Media Reviews

Welcome to our media reviews! Here we give our reviews on various pieces of media, ranging from good to bad. Usually, we'll save reviews for media that really impacted us (positively or negatively!).

HARUMI HOSONO - VIDEO GAME MUSIC (1984)

07/25/2025

★★★★☆

Harumi Hosono's Video Game Music is a 1984 chiptune album that depicts various arcade game soundtracks, with sound effects purposefully rearranged to create a semi-unique sound. It's a really beautiful album even though to most it's just arcade sound effects. It was a collaboration between Hosono and composers working at Namco, and could even be considered one of the first video game soundtrack albums!

What can I say, really? It's classic arcade chiptune. Each blip and bleep is endlessly pleasing to the ear, begging you to put more quarters into the machine. The sound effects keep the music from feeling empty, cause what is an arcade game without actual arcade game sounds?

If you listen to any song from the album make it Galaga. The Galaga soundtrack is already wonderful, but the overlaid sound effects are like the perfect accent piece for an outfit.

I really want the vinyl of this album one day, but it's like $50. Maybe another time :P

-Kay

PSYNWAV - MUSICAL TRANSIENTS (2025)

06/22/2025

★★★★★

Mashups have been part of internet culture for a long time, and in most cases they're made as a form of humor. How funny would it be to, for example, mix "Welcome to the Black Parade", "The Rainbow Connection", and "I'm a Believer" into one coherent song?

Psynwav dared to ask the question: what if a mashup was played seriously? What if it could tell a story?
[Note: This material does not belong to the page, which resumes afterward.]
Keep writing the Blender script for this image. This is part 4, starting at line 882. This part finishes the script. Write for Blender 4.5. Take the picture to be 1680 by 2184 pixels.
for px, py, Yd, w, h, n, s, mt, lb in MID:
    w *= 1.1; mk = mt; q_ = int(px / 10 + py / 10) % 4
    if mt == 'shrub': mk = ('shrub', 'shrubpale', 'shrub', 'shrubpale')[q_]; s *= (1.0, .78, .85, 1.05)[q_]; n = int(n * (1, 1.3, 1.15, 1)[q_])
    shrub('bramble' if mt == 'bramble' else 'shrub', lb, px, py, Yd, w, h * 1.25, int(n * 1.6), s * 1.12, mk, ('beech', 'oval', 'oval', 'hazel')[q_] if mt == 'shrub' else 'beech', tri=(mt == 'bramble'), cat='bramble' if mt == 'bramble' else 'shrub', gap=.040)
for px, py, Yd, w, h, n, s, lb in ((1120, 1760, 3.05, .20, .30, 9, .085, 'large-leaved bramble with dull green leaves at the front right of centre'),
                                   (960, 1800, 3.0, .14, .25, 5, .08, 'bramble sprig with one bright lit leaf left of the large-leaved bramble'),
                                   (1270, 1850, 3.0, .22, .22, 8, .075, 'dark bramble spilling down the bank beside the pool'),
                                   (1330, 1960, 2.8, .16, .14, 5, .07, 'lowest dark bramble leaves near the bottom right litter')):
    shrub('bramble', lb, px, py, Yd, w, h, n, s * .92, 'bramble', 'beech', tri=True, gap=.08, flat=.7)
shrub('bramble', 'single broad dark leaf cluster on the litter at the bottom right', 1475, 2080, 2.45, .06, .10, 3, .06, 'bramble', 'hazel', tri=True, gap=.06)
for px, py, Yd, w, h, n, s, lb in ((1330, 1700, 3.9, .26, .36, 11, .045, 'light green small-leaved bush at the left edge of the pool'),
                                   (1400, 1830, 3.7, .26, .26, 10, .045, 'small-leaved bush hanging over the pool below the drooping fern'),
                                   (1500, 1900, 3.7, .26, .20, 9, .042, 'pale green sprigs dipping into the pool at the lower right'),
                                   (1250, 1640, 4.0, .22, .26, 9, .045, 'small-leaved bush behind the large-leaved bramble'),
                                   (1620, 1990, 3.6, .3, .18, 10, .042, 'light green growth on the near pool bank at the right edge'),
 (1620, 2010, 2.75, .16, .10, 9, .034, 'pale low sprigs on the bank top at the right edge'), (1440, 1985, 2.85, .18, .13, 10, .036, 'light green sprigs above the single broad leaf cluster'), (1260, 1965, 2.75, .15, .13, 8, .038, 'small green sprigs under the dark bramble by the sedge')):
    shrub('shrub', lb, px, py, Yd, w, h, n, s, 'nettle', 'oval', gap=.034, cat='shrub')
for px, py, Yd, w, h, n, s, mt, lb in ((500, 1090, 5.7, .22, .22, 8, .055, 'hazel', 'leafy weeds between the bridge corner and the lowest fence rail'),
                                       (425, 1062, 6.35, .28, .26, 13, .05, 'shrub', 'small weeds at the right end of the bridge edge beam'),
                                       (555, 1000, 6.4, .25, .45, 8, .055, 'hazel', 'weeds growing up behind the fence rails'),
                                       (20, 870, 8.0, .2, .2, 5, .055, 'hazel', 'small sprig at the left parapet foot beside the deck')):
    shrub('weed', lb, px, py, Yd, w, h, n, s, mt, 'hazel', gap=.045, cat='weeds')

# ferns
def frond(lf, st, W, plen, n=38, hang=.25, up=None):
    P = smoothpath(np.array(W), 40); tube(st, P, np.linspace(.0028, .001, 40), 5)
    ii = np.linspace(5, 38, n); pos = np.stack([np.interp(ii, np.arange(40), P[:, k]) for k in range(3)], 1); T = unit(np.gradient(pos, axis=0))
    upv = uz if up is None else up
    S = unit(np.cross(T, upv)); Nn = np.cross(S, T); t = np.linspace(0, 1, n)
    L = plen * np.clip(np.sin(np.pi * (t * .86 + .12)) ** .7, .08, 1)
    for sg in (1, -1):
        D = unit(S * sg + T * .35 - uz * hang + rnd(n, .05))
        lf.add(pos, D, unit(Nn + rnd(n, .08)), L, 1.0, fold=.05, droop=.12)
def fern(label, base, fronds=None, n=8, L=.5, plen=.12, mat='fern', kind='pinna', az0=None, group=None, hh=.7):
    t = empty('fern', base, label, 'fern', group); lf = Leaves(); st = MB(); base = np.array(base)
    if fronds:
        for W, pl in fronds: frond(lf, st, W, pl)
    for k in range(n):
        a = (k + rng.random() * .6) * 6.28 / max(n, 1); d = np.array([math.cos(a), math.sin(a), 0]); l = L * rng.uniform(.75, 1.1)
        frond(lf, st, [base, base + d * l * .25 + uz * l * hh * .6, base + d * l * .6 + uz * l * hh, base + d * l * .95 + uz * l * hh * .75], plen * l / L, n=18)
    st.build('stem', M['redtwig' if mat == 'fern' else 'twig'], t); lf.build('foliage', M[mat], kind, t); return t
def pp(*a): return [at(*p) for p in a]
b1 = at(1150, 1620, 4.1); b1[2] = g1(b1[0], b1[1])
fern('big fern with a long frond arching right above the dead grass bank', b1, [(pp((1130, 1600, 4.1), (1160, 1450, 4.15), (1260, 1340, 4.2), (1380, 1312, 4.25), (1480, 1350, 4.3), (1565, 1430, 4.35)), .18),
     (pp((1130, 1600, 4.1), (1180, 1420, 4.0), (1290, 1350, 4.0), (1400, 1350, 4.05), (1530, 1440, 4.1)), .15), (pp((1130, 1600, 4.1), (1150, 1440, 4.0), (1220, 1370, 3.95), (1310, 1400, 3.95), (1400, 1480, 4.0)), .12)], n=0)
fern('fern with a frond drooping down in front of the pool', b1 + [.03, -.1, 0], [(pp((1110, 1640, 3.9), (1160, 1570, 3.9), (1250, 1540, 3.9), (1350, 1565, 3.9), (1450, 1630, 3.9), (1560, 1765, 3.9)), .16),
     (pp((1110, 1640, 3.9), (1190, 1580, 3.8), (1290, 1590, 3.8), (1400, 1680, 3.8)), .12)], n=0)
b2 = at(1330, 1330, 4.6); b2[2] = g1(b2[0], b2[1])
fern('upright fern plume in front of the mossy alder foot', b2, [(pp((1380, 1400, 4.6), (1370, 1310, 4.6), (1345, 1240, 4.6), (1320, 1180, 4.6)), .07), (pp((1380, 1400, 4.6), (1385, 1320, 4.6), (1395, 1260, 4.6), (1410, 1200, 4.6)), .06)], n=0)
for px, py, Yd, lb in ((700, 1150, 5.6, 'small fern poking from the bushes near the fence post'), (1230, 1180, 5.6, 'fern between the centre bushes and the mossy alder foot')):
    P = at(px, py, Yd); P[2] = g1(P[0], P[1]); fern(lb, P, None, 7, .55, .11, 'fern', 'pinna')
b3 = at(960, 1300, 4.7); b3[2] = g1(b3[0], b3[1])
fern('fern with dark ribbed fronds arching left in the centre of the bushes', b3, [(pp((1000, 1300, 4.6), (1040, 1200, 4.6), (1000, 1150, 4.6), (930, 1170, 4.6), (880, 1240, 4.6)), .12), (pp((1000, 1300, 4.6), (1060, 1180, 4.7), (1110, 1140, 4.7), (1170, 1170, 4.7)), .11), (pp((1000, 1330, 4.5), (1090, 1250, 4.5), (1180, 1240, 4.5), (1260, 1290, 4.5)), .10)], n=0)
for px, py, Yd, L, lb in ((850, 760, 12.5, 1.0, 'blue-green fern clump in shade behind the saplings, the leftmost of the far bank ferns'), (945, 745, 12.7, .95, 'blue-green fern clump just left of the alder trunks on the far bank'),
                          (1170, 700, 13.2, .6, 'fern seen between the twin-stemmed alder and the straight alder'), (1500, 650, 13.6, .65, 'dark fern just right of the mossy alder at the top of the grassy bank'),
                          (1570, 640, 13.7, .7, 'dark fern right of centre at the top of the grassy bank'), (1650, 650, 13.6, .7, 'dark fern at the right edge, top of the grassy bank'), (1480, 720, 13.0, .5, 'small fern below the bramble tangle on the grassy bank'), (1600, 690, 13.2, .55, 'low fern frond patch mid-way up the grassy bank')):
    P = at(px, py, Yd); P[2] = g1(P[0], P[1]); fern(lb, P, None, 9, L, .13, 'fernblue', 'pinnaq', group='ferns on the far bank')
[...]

"Musical Transients" is a collection of 8 songs that doubles as a coming out album. It tells the story of Psynwav's burgeoning gender dysphoria, their questioning, and their eventual acceptance and joy. Lyrics from existing songs are carefully arranged and sentence mixed to their fullest potential. Lyrics are given new, gut-wrenching context. To give you a taste without revealing too much, imagine "Blue (Da Ba Dee)" recontextualized to be about the dysphoria of a closeted trans woman. It shouldn't work, but it does. I'm not afraid to admit I cried listening to this record several times.

However, this album is still very fun. It sounds great, it's exciting, and if you weren't listening to the lyrics you wouldn't suspect its deeper meaning. If you listen to this, I 100% suggest keeping all of your focus on the lyrics (or using Genius while listening to it).